I'm not holding my breath. Yet. "Authoritative"? According to whom?

The list of NW artist-celebrities is so predictable (see: TAM Biennial) that I can already guess who will be short-listed. I wanna believe, I really do, that PAM can pull this off but first, yes, I'd love to see that list of nominators (who will likely also fall under the category of "predictable"). Kudos to Jen Gately and the PAM crew for making this move and leaning toward transparency.

3

Since when is Wyoming part of the usual "Northwest" designation? And why not Alaska for that matter? How many artists are there really in Idaho and Montana?

It will just be a Portland and Seattle show, with a smattering of token non-PDX/Seattle artists just to make it look "Northwest."

And it will be the usual suspects. oh well, at least they won't be bilking artists for money just for the humbling experience of being rejected.

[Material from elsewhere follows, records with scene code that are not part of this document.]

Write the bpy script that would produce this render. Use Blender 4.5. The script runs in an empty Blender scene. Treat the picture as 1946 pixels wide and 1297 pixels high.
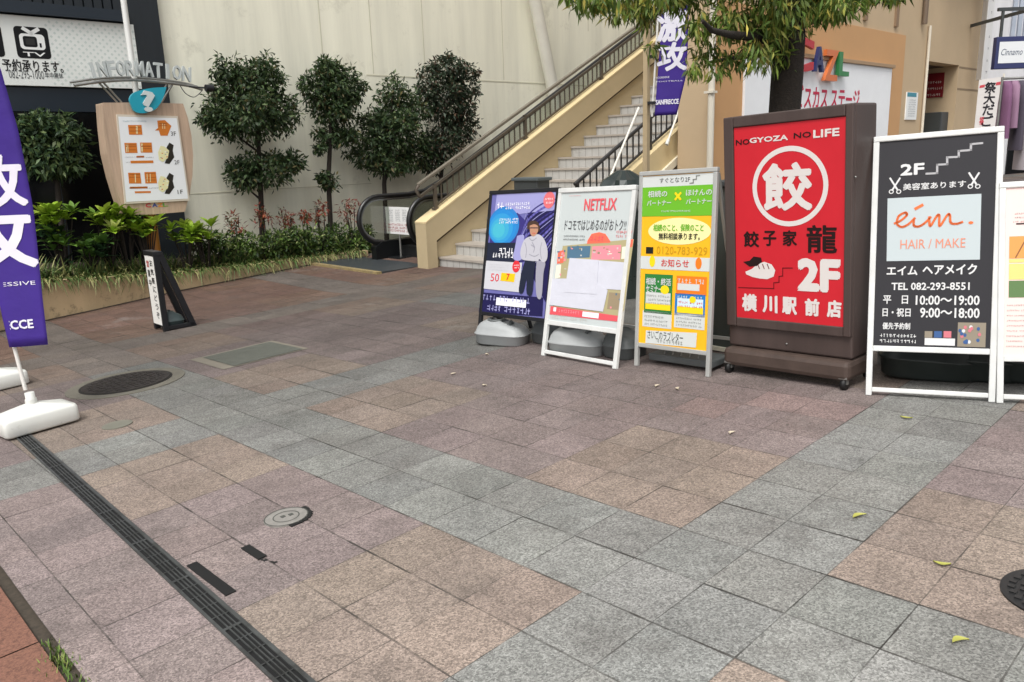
import bpy, bmesh, math, random
import numpy as np
from mathutils import Vector, Matrix

scene = bpy.context.scene
COL = scene.collection

# ------------------------------------------------------------------ camera, sky, sun, exposure
F = 1500.0                                       # focal length in photo pixels (photo 1946 x 1297)
R = np.array([[0.999362, 0.035717, 0.0], [-0.008204, 0.229557, -0.973261], [-0.034762, 0.97264, 0.229703]])
EYE = np.array([0.0, 0.0, 1.491])
cam_d = bpy.data.cameras.new('camera')
cam_d.sensor_fit = 'HORIZONTAL'; cam_d.sensor_width = 36.0; cam_d.lens = F / 1946 * 36.0
cam_d.clip_start = 0.05; cam_d.clip_end = 500
cam = bpy.data.objects.new('camera', cam_d); COL.objects.link(cam)
cam.matrix_world = Matrix([[R[0, 0], R[0, 1], R[0, 2], 0], [R[1, 0], R[1, 1], R[1, 2], 0], [R[2, 0], R[2, 1], R[2, 2], 1.491], [0, 0, 0, 1]])
scene.camera = cam

SUN_EL, SUN_AZ = 58.0, 200.0                      # soft sun from behind the camera, a little left (azimuth clockwise from +Y)
world = bpy.data.worlds.new('World'); scene.world = world; world.use_nodes = True
wn = world.node_tree; wn.nodes.clear()
sky = wn.nodes.new('ShaderNodeTexSky'); sky.sky_type = 'NISHITA'; sky.sun_disc = False
sky.sun_elevation = math.radians(SUN_EL); sky.sun_rotation = math.radians(SUN_AZ)
sky.air_density = 1.0; sky.dust_density = 4.0; sky.ozone_density = 1.0
hsv = wn.nodes.new('ShaderNodeHueSaturation'); hsv.inputs['Saturation'].default_value = 0.12   # overcast: hardly any blue
bg = wn.nodes.new('ShaderNodeBackground'); bg.inputs['Strength'].default_value = 0.15
wo = wn.nodes.new('ShaderNodeOutputWorld')
wn.links.new(sky.outputs[0], hsv.inputs['Color']); wn.links.new(hsv.outputs[0], bg.inputs[0]); wn.links.new(bg.outputs[0], wo.inputs[0])
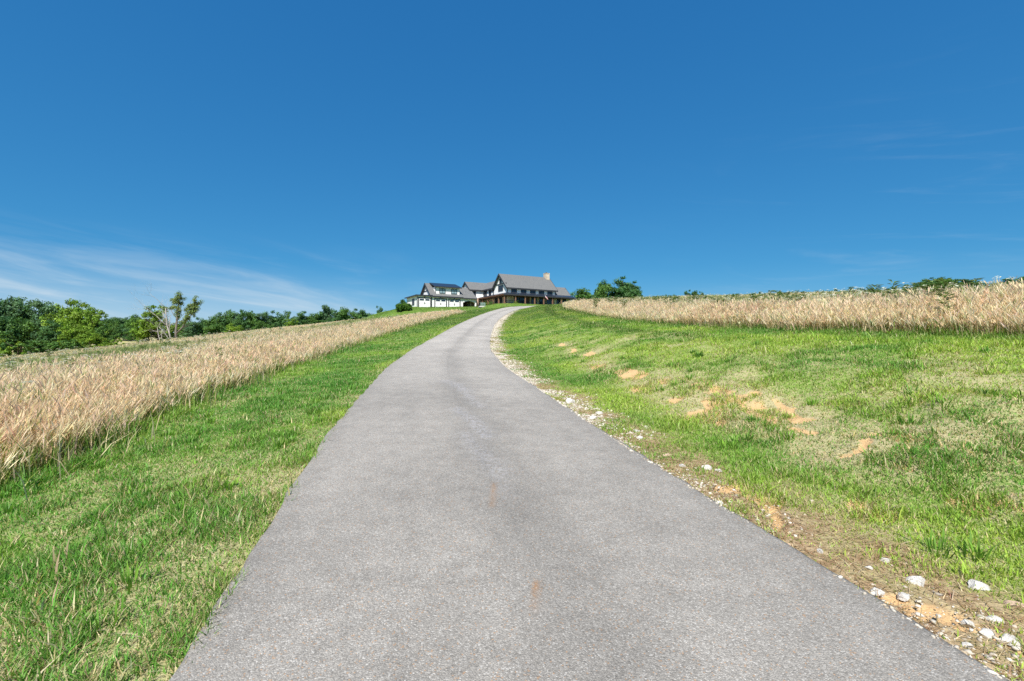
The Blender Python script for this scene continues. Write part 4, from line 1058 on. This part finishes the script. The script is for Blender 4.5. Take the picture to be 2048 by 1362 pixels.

we need more "Salon de Refusee" or however it is spelled in French!

4

Turner Prize is a whole lot of wank - the whole system and those involved are just part of another corporation in our capitalist society - it's revolved hugely around money and self centeredness - the likes of Douglas Gorden would do better off working direct for the Devil in advertising... and with the barriers down that have to guard these celebrefartists - he would shamelessly gleefully admit this - with the 1996th escort hanging off his arm that his status now pays for.

5

Turner Prize is a whole lot of wank - the whole system and those involved are just part of another corporation in our capitalist society - it's revolved hugely around money and self centeredness - the likes of Douglas Gorden would do better off working direct for the Devil in advertising... and with the barriers down that have to guard these celebrefartists - he would shamelessly gleefully admit this - with the 1996th escort hanging off his arm that his status now pays for.